At the Paris Olympics in August, Lakshya Sen was the best performing Indian badminton player reaching the bronze medal match and finishing an agonising fourth. That run, which saw him beat three higher-ranked players and come close to a medal, elevated him in the national sporting consciousness as a future champion (a thought reasserted by eventual gold medallist Viktor Axelsen).
Three months later, Lakshya is struggling to put together a win. In his latest outing at the Japan Masters on Wednesday, the Indian world no. 17 went down to world no. 31 Leong Jun Hao 22-20, 17-21, 16-21 in a match that lasted 75 minutes and saw Lakshya gain the upper hand multiple times only to squander it away. had a hard-fought, one game lead against an opponent who he has a 3-1 record against, and then a 10-6 advantage in the decider, but he just couldn’t close it out.
In isolation, this result after a month-long break doesn’t look as bad. But the fact that Lakshya has yet to win a match after the Olympics is bordering on cause of concern.
He took a break of two months after the Olympic heartbreaks, recovering and then working on his fitness at the Red Bull Athlete Performance Centre in Salzburg before returning for the European in October. He had opening round walkover at the Arctic Open Super 500 but then lost to lost to Chou Tien Chen from a game up, the same opponent he’d beaten to reach the Olympic semis playing one of his career’s best matches. The following week he lost his opener to Lu Guang Zu at the Denmark Open Super 750, once again from a game up.
Now, a month and another training block later, Lakshya finds himself back at the three-game loss threshold. In none of these matches, can one say that he was playing badly or was not in with a chance. It’s this losing from advantageous positions that’s become a worry for the 23-year-old.
On Wednesday against Leong, Lakshya was all quick feet and swift rallies, playing a very good level of badminton and showing little sign of having been away from the court. After a slightly slower start, he got into his pace and neither player could hold on to serve till 12-12. It’s then that the Malaysian built a run of points and the Indian’s focus jangled. There were multiple failed smashed and avoidable errors. But the way he clinched the first game from 18-20 down to 22-20 was classic Lakshya, making the runs, erasing the deficit and getting the points.
In the second game, the Indian had to catch up and erase the deficit several times, but every time Leong pulled ahead, Lakshya was able to stay close. Until he made on too many errors on judgment calls. The Malaysian managed to punch in a number of winners on open court, not an easy feat against a Lakshya’s quality defence but that’s where his lapses showed.
In the decider though, it was Lakshya who was setting the pace again and staying ahead till the mid point. But the final change of ends, after more than an hour of play, it was Lakshya who plateaued, and Leong’s relentless pressure — the precise touch finding the lines and quick movement to match — prevailed.

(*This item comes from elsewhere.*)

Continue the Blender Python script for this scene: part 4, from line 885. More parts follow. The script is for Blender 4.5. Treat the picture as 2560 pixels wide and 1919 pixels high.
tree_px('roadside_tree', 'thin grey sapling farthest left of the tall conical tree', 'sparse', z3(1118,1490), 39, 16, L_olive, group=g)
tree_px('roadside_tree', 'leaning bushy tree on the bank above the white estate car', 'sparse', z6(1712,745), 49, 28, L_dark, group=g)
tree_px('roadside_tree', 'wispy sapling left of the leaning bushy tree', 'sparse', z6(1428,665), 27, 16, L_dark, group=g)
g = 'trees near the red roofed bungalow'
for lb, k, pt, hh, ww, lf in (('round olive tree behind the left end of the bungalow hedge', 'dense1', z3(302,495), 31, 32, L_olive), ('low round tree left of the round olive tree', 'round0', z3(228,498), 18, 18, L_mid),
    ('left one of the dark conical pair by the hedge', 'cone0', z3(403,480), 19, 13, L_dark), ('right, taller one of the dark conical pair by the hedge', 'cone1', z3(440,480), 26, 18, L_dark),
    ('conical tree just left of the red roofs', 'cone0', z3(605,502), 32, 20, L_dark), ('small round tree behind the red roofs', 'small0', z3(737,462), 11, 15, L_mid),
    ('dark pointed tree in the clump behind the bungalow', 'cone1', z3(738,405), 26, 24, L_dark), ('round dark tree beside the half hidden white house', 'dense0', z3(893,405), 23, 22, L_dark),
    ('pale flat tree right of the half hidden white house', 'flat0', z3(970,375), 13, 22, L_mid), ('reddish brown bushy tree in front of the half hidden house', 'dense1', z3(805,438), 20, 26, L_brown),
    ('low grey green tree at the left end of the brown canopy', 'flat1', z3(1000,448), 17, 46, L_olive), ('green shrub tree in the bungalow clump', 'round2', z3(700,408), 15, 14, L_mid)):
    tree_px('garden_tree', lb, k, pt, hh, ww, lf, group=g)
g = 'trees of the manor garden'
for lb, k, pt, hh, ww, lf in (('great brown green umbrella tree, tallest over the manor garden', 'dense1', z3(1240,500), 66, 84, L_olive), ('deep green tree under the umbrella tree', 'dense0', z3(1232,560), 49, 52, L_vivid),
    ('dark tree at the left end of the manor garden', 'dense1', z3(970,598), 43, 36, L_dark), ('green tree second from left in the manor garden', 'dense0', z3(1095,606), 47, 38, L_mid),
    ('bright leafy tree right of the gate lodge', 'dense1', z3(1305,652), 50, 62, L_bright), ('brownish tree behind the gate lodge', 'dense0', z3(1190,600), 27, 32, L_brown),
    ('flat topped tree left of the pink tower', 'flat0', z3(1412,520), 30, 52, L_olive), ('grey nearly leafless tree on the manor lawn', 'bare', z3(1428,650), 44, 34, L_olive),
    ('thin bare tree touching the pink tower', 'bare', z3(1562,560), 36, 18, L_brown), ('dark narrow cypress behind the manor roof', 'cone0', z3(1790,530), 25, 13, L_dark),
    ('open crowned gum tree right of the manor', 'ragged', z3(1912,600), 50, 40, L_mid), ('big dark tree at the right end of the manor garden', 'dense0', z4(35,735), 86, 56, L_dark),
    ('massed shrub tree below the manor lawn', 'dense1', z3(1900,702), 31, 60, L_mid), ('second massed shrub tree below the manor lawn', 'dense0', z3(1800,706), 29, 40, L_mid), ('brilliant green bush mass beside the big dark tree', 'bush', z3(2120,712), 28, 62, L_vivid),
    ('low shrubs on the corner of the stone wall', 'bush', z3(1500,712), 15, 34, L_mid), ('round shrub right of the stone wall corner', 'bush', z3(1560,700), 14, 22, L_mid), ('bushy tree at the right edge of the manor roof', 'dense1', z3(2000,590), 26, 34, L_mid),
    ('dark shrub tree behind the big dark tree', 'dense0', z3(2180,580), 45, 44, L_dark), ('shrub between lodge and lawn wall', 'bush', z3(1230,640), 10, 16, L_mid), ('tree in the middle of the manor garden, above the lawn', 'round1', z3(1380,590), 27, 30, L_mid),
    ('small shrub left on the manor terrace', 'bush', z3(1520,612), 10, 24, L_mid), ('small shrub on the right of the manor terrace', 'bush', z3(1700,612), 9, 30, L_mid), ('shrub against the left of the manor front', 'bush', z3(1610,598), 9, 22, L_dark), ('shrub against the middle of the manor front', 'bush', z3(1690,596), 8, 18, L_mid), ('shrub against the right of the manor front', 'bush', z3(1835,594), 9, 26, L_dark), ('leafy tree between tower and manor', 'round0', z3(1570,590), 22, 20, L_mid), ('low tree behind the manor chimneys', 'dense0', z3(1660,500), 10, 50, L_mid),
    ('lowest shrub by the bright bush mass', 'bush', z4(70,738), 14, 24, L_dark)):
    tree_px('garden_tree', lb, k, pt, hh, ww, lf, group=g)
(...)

Two things sorely stood out in his match for Lakshya — the spate of errors while he tried to shift to a more attacking mode and the soft points he conceded after defending for his life in hard rallies. The smashes that fell just wide, the errors at the net when going for the kill, the last shot in a long rally when he ran all over court, it all piled up and made him stumble. As mentioned in our preview, while there is no doubt that Lakshya can challenge the best, his mental blocks seem to have become an even bigger issue after the fourth-place finish in Paris.
This is certainly not the first time it happened and Lakshya has overcome this successfully is the past, most strikingly at the start of the year when he went on a big run to qualify for the Olympics after seven straight first-round exits on tour. What he then did in Paris was even more memorable. He just needs to tap into that level of confidence and get that habit of winning again. The only way to do it to win a close match and the only one who can do it is Lakshya, as his childhood coach Vimal Kumar had notably said earlier this year.
He still has a chance to do that, next week at the Super 750 in China which will end the top-tier tournaments for 2024, and then the Syed Modi Super 300 back home. And he will hope to do that to finish off the season on a positive note. For now, Lakshya’s breakthrough Olympic season looks to be bookended by two confidence-crisis slumps.